### [EXERCISE DETAILS]
The listing below begins with the first line you should copy; stop after the line containing "R = math.radians", and drop every picture.

### [PROVIDED DATA]

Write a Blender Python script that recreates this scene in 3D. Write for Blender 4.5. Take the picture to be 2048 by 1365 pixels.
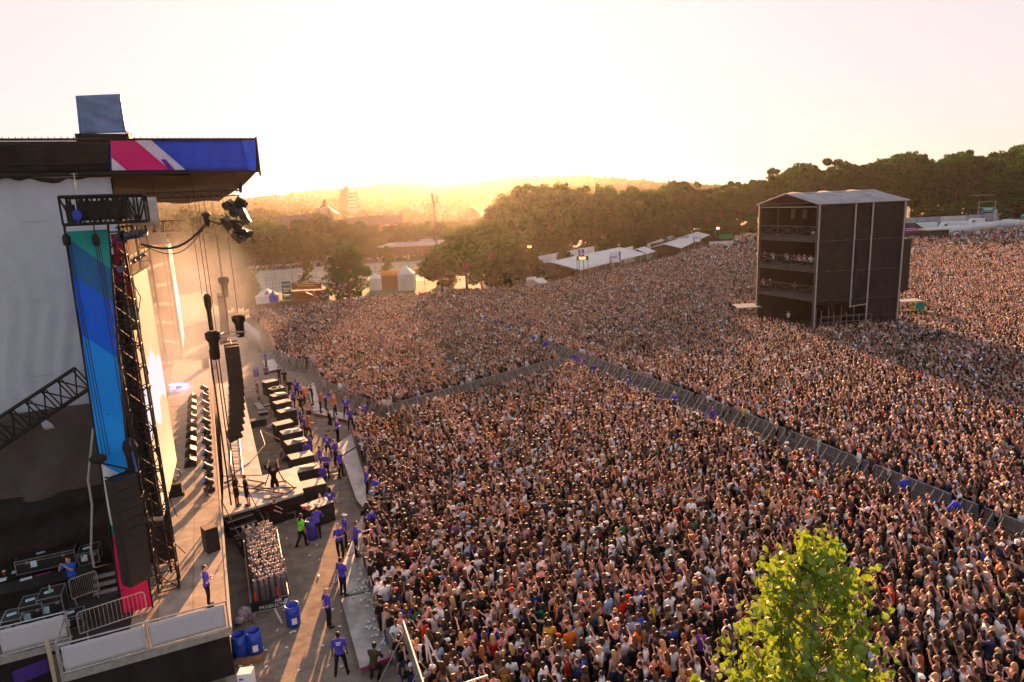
import bpy, bmesh, math, random
import numpy as np
from mathutils import Vector, Matrix
for _o in list(bpy.data.objects): bpy.data.objects.remove(_o)
scene = bpy.context.scene
COL = scene.collection
rnd = random.Random(7)
R = math.radians

# ------------------------------------------------------------------ camera
CAM_F, CAM_H = 1330.0, 17.0
cam_m = Matrix.Rotation(R(90 - 11.9), 4, 'X') @ Matrix.Rotation(R(-2.5), 4, 'Z')
cam = bpy.data.cameras.new('camera'); cam_o = bpy.data.objects.new('camera', cam); COL.objects.link(cam_o)
cam_o.matrix_world = Matrix.Translation((0, 0, CAM_H)) @ cam_m
cam.sensor_width = 36; cam.lens = CAM_F / 2048 * 36; cam.clip_start = 0.2; cam.clip_end = 9000
scene.camera = cam_o
# ------------------------------------------------------------------ sky and sun
SUN_EL, SUN_AZ = R(9.0), R(-4.5)          # azimuth measured from +Y towards +X
w = bpy.data.worlds.new('World'); scene.world = w; w.use_nodes = True
nt = w.node_tree; bg = nt.nodes['Background']
sky = nt.nodes.new('ShaderNodeTexSky'); sky.sky_type = 'NISHITA'; sky.sun_disc = False
sky.sun_elevation = SUN_EL; sky.sun_rotation = SUN_AZ; sky.air_density = 1.15; sky.dust_density = 1.0; sky.ozone_density = 1.5
# sky colour compressed and warmed: the brightest part near the sun is held down
vk = nt.nodes.new('ShaderNodeVectorMath'); vk.operation = 'MULTIPLY_ADD'; vk.inputs[1].default_value = (1.3, 1.3, 1.22); vk.inputs[2].default_value = (1, 1, 1)
vd = nt.nodes.new('ShaderNodeVectorMath'); vd.operation = 'DIVIDE'; vt = nt.nodes.new('ShaderNodeVectorMath'); vt.operation = 'MULTIPLY'; vt.inputs[1].default_value = (1.03, .92, .89)
nt.links.new(sky.outputs[0], vk.inputs[0]); nt.links.new(sky.outputs[0], vd.inputs[0]); nt.links.new(vk.outputs[0], vd.inputs[1]); nt.links.new(vd.outputs[0], vt.inputs[0]); nt.links.new(vt.outputs[0], bg.inputs[0]); bg.inputs[1].default_value = 0.15
sd = bpy.data.lights.new('sun', 'SUN'); sd.energy = 2.7; sd.angle = R(0.6); sd.color = (1.0, 0.47, 0.20)
so = bpy.data.objects.new('sun', sd); COL.objects.link(so); so.location = (0, 0, 60)
_sdir = Vector((math.sin(SUN_AZ) * math.cos(SUN_EL), math.cos(SUN_AZ) * math.cos(SUN_EL), math.sin(SUN_EL)))
so.rotation_euler = (_sdir).to_track_quat('Z', 'Y').to_euler()
scene.view_settings.view_transform = 'Standard'; scene.view_settings.look = 'None'
scene.view_settings.exposure = 3.2; scene.view_settings.gamma = 1.0; scene.view_settings.use_curve_mapping = False
scene.cycles.volume_step_rate = 1.0; scene.cycles.volume_bounces = 1; scene.cycles.max_bounces = 6
scene.cycles.transparent_max_bounces = 8

# ------------------------------------------------------------------ measuring helpers (metres on the ground from surveyed sight lines)
CM = cam_m.to_3x3()
def ray(px, py): return CM @ Vector(((px - 1024) / CAM_F, -(py - 682.5) / CAM_F, -1.0))
def G(px, py, z=0.0):
    d = ray(px, py); t = (z - CAM_H) / d.z
    return Vector((d.x * t, d.y * t, z))
def D(px, py, y):
    d = ray(px, py); t = y / d.y
    return Vector((d.x * t, y, CAM_H + d.z * t))
S0 = G(455, 1219, 2.0); _u = G(417, 714, 2.0) - S0; _u.normalize(); SU = _u; SV = Vector((-_u.y, _u.x, 0))
def S(u, v, z): return Vector((S0.x, S0.y, 0)) + SU * u + SV * v + Vector((0, 0, z))
def project(p):
    v = CM.transposed() @ (Vector(p) - Vector((0, 0, CAM_H)))
    return 1024 - CAM_F * v.x / v.z, 682.5 + CAM_F * v.y / v.z, -v.z
SANG = math.atan2(SU.y, SU.x) - math.pi / 2      # turns local +Y to the stage's u axis

# ------------------------------------------------------------------ materials
_mats = {}
def mat(name, col=(.5, .5, .5), rough=.7, metal=0., var=.12, scale=4., bump=0., spec=.3, emit=None, es=1., coat=0.):
    if name in _mats: return _mats[name]
    m = bpy.data.materials.new(name); m.use_nodes = True; _mats[name] = m
    n = m.node_tree; b = n.nodes['Principled BSDF']; L = n.links.new
    b.inputs['Roughness'].default_value = rough; b.inputs['Metallic'].default_value = metal
    b.inputs['Specular IOR Level'].default_value = spec
    b.inputs['Base Color'].default_value = (*col, 1)
    if coat: b.inputs['Coat Weight'].default_value = coat
    if var or bump:
        tc = n.nodes.new('ShaderNodeTexCoord'); nz = n.nodes.new('ShaderNodeTexNoise')
        nz.inputs['Scale'].default_value = scale; nz.inputs['Detail'].default_value = 5; nz.inputs['Roughness'].default_value = .6
        L(tc.outputs['Object'], nz.inputs['Vector'])
        if var:
            mr = n.nodes.new('ShaderNodeMapRange'); mr.inputs[1].default_value = .3; mr.inputs[2].default_value = .7
            mr.inputs[3].default_value = 1 - var * 1.5; mr.inputs[4].default_value = 1 + var * 1.2
            L(nz.outputs[0], mr.inputs[0])
            mx = n.nodes.new('ShaderNodeVectorMath'); mx.operation = 'SCALE'; mx.inputs[0].default_value = col
            L(mr.outputs[0], mx.inputs['Scale']); L(mx.outputs[0], b.inputs['Base Color'])
        if bump:
            bp = n.nodes.new('ShaderNodeBump'); bp.inputs['Strength'].default_value = bump; bp.inputs['Distance'].default_value = .05
            L(nz.outputs[0], bp.inputs['Height']); L(bp.outputs[0], b.inputs['Normal'])
    if emit:
        b.inputs['Emission Color'].default_value = (*emit, 1); b.inputs['Emission Strength'].default_value = es
    return m
def mat_objcol(name, rough=.8, spec=.2, var=.15, scale=20.):
    m = mat(name, (.5, .5, .5), rough, 0, 0, spec=spec); n = m.node_tree
    oi = n.nodes.new('ShaderNodeObjectInfo'); b = n.nodes['Principled BSDF']
    tc = n.nodes.new('ShaderNodeTexCoord'); nz = n.nodes.new('ShaderNodeTexNoise'); nz.inputs['Scale'].default_value = scale
    n.links.new(tc.outputs['Object'], nz.inputs['Vector'])
    mr = n.nodes.new('ShaderNodeMapRange'); mr.inputs[1].default_value = .3; mr.inputs[2].default_value = .7
    mr.inputs[3].default_value = 1 - var; mr.inputs[4].default_value = 1 + var
    n.links.new(nz.outputs[0], mr.inputs[0])
    mx = n.nodes.new('ShaderNodeVectorMath'); mx.operation = 'SCALE'
    n.links.new(oi.outputs['Color'], mx.inputs[0]); n.links.new(mr.outputs[0], mx.inputs['Scale'])
    n.links.new(mx.outputs[0], b.inputs['Base Color']); return m
def mat_random(name, palette, k, rough=.8, spec=.2):
    """colour picked per instance out of a palette of (weight, colour)"""
    m = mat(name, (.5, .5, .5), rough, 0, 0, spec=spec); n = m.node_tree; b = n.nodes['Principled BSDF']
    oi = n.nodes.new('ShaderNodeObjectInfo'); mul = n.nodes.new('ShaderNodeMath'); mul.operation = 'MULTIPLY'; mul.inputs[1].default_value = k
    wn = n.nodes.new('ShaderNodeTexWhiteNoise'); wn.noise_dimensions = '1D'
    n.links.new(oi.outputs['Random'], mul.inputs[0]); n.links.new(mul.outputs[0], wn.inputs['W'])
    cr = n.nodes.new('ShaderNodeValToRGB'); cr.color_ramp.interpolation = 'CONSTANT'
    tot = sum(p[0] for p in palette); acc = 0; els = cr.color_ramp.elements
    for i, (wt, c) in enumerate(palette):
        e = els[i] if i < 2 else els.new(min(acc / tot, 1))
        e.position = acc / tot; e.color = (*c, 1); acc += wt
    n.links.new(wn.outputs['Value'], cr.inputs[0]); n.links.new(cr.outputs[0], b.inputs['Base Color']); return m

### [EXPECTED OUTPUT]
Write a Blender Python script that recreates this scene in 3D. Write for Blender 4.5. Take the picture to be 2048 by 1365 pixels.
import bpy, bmesh, math, random
import numpy as np
from mathutils import Vector, Matrix
for _o in list(bpy.data.objects): bpy.data.objects.remove(_o)
scene = bpy.context.scene
COL = scene.collection
rnd = random.Random(7)
R = math.radians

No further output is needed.